Dataset excerpt =
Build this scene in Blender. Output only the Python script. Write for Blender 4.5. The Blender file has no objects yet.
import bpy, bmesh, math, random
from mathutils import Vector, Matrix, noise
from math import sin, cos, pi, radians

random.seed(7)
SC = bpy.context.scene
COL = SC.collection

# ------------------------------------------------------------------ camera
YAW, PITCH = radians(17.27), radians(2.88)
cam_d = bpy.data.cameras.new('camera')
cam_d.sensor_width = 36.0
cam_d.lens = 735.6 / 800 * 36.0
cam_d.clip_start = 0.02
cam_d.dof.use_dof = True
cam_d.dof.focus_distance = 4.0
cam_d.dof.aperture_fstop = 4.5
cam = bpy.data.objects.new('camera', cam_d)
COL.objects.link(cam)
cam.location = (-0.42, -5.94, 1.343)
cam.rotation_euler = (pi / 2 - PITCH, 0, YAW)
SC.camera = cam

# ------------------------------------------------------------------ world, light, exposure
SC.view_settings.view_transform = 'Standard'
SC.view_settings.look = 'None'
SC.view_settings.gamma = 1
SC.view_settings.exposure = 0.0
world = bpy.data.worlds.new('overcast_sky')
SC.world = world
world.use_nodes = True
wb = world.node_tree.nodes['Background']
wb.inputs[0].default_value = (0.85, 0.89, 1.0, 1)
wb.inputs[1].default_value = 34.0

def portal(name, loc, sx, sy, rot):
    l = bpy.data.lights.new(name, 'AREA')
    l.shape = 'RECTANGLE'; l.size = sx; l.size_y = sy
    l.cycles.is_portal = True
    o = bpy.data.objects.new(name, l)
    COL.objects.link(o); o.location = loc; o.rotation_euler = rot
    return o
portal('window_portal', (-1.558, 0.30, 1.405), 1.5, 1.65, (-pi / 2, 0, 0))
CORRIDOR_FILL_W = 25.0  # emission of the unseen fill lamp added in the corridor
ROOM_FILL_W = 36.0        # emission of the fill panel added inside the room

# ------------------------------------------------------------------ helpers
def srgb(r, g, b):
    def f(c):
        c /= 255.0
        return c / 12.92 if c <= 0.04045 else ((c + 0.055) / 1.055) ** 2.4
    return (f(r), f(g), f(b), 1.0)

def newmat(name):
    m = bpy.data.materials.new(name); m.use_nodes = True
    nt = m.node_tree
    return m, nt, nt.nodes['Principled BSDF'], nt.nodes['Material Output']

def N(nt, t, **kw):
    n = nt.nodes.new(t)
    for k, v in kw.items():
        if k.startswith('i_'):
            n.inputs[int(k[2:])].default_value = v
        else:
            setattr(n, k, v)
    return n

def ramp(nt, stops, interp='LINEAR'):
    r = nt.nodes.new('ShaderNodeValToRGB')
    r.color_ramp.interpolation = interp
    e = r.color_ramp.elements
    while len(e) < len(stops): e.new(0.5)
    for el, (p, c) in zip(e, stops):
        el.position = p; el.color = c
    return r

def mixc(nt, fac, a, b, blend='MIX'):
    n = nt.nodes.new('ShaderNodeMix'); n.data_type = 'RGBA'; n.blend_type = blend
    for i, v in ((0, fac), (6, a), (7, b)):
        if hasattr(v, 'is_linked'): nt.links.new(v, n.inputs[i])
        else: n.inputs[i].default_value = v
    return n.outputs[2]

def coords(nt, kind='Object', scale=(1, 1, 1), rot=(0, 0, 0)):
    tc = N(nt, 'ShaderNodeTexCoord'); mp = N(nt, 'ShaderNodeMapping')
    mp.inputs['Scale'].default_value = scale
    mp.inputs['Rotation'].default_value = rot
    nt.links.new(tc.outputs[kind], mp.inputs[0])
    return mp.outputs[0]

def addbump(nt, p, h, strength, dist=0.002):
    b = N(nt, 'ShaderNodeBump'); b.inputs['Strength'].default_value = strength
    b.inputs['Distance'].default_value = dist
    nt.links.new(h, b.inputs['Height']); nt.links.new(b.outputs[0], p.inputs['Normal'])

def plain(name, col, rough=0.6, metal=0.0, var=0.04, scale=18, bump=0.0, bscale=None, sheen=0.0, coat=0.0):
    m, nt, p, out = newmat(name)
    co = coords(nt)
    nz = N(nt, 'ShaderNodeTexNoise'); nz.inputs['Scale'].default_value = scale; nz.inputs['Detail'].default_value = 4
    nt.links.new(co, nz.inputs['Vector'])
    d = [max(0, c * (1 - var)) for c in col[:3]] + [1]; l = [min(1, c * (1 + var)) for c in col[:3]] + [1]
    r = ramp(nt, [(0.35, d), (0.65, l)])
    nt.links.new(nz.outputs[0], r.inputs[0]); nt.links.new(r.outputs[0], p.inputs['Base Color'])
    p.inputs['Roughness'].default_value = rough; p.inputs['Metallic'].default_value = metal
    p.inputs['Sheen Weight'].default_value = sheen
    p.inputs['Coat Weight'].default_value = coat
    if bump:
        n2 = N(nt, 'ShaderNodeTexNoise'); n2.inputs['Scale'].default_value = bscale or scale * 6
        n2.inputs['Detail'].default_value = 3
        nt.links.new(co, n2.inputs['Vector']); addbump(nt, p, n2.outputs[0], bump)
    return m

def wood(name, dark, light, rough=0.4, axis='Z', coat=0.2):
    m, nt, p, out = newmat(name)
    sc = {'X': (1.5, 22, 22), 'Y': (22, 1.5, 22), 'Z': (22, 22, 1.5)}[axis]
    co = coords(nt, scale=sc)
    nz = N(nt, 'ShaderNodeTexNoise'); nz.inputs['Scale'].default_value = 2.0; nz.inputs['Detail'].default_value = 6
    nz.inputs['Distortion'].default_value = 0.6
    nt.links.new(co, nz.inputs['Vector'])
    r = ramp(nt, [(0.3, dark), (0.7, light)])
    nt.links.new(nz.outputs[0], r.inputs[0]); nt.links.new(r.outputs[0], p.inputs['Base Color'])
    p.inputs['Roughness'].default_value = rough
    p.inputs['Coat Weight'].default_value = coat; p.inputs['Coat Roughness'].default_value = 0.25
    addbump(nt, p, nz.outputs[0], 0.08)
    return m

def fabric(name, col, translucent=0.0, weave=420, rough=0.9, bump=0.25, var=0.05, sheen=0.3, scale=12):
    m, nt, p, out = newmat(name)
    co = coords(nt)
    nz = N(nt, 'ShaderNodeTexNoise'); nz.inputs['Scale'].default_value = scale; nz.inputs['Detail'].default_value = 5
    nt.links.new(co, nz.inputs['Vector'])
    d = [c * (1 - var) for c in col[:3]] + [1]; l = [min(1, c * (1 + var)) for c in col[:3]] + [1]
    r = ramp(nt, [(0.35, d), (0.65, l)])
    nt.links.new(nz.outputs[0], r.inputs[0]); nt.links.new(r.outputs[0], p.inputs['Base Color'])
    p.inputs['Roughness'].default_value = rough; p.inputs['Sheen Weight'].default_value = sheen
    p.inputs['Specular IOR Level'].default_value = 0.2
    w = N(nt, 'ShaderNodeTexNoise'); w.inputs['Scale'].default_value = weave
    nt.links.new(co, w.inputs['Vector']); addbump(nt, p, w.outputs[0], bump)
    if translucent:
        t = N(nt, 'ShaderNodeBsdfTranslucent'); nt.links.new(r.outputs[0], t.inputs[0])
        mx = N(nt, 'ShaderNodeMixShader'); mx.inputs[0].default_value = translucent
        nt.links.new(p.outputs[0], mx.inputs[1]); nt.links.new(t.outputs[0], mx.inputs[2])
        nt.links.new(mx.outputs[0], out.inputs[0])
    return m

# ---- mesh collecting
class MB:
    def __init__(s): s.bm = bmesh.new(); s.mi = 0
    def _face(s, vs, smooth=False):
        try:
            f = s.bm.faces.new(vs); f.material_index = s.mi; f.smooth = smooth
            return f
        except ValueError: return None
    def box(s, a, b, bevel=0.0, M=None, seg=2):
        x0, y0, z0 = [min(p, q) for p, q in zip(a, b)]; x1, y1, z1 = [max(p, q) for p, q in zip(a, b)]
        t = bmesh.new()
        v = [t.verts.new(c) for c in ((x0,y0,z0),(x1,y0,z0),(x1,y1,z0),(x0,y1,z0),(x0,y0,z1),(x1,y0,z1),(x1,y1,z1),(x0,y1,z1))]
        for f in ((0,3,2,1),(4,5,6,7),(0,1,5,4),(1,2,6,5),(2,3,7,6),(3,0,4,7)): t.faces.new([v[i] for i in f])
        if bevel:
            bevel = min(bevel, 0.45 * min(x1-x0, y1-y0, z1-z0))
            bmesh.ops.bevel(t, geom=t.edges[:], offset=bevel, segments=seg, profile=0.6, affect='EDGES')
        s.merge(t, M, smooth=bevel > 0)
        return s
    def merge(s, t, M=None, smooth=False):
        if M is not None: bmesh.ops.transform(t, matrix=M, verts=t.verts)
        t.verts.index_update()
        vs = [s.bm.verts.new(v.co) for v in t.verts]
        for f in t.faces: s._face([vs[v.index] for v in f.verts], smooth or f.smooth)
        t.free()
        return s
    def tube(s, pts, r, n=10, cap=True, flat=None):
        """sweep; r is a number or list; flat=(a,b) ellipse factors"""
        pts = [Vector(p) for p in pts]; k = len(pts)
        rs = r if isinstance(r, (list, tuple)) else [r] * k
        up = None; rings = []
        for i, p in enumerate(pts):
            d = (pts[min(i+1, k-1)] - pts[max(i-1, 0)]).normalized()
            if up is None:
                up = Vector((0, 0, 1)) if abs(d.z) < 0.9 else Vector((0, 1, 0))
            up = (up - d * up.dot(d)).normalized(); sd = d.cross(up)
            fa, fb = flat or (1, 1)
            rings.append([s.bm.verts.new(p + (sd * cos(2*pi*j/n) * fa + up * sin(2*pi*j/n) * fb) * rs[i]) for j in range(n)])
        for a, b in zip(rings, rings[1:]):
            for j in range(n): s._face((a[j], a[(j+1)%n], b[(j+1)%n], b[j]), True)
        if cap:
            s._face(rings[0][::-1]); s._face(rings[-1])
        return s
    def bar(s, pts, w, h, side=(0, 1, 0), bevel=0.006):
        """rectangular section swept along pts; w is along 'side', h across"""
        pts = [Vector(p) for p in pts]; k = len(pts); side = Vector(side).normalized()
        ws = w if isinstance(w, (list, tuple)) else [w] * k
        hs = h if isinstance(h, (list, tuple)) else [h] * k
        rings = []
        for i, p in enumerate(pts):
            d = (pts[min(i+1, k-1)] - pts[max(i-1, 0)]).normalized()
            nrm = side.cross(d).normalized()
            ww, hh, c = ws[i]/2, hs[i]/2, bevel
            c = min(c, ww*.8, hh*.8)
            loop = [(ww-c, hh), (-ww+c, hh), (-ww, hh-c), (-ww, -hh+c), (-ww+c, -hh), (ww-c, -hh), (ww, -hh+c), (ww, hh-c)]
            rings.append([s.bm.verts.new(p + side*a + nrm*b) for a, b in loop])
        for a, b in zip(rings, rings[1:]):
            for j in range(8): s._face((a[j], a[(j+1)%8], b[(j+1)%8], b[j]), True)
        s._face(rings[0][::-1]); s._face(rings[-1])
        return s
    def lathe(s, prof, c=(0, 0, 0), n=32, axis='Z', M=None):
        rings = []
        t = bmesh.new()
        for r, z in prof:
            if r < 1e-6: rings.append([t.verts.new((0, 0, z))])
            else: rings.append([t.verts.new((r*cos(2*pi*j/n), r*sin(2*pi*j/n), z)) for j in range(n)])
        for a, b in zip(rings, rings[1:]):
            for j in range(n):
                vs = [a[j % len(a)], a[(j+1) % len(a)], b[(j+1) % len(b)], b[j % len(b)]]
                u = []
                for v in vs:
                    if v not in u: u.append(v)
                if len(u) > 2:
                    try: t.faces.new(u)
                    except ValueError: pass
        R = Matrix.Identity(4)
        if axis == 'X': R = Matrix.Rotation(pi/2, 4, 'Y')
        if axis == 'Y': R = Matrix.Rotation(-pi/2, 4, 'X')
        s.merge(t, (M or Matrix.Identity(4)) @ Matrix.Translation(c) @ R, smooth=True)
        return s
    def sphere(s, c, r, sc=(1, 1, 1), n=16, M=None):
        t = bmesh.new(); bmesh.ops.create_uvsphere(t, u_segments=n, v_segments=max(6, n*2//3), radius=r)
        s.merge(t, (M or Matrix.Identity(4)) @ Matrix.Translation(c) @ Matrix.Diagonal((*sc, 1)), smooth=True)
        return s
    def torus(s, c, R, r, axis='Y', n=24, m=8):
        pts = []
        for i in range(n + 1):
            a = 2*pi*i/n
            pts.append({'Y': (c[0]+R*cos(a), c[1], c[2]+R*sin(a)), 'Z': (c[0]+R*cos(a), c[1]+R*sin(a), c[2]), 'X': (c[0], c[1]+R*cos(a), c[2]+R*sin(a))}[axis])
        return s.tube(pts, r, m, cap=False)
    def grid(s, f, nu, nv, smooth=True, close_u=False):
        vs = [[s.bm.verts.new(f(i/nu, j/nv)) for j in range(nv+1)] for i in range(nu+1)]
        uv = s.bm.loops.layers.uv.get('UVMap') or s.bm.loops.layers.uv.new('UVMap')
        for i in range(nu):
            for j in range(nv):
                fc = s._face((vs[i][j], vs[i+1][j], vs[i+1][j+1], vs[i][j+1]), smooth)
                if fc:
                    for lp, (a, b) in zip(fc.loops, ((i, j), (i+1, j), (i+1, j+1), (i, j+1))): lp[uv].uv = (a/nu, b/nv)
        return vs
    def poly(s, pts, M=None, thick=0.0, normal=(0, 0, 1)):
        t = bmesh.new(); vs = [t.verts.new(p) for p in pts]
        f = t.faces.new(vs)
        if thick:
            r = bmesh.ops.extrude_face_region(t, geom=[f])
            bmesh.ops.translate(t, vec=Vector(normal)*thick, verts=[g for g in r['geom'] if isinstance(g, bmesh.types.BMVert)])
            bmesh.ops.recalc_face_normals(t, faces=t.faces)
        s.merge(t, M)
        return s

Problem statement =
Copy, please, exactly the lines that start at the first line of the data and end at the line containing "COL = SC.collection", both kept and no others.

Written answer =
Build this scene in Blender. Output only the Python script. Write for Blender 4.5. The Blender file has no objects yet.
import bpy, bmesh, math, random
from mathutils import Vector, Matrix, noise
from math import sin, cos, pi, radians

random.seed(7)
SC = bpy.context.scene
COL = SC.collection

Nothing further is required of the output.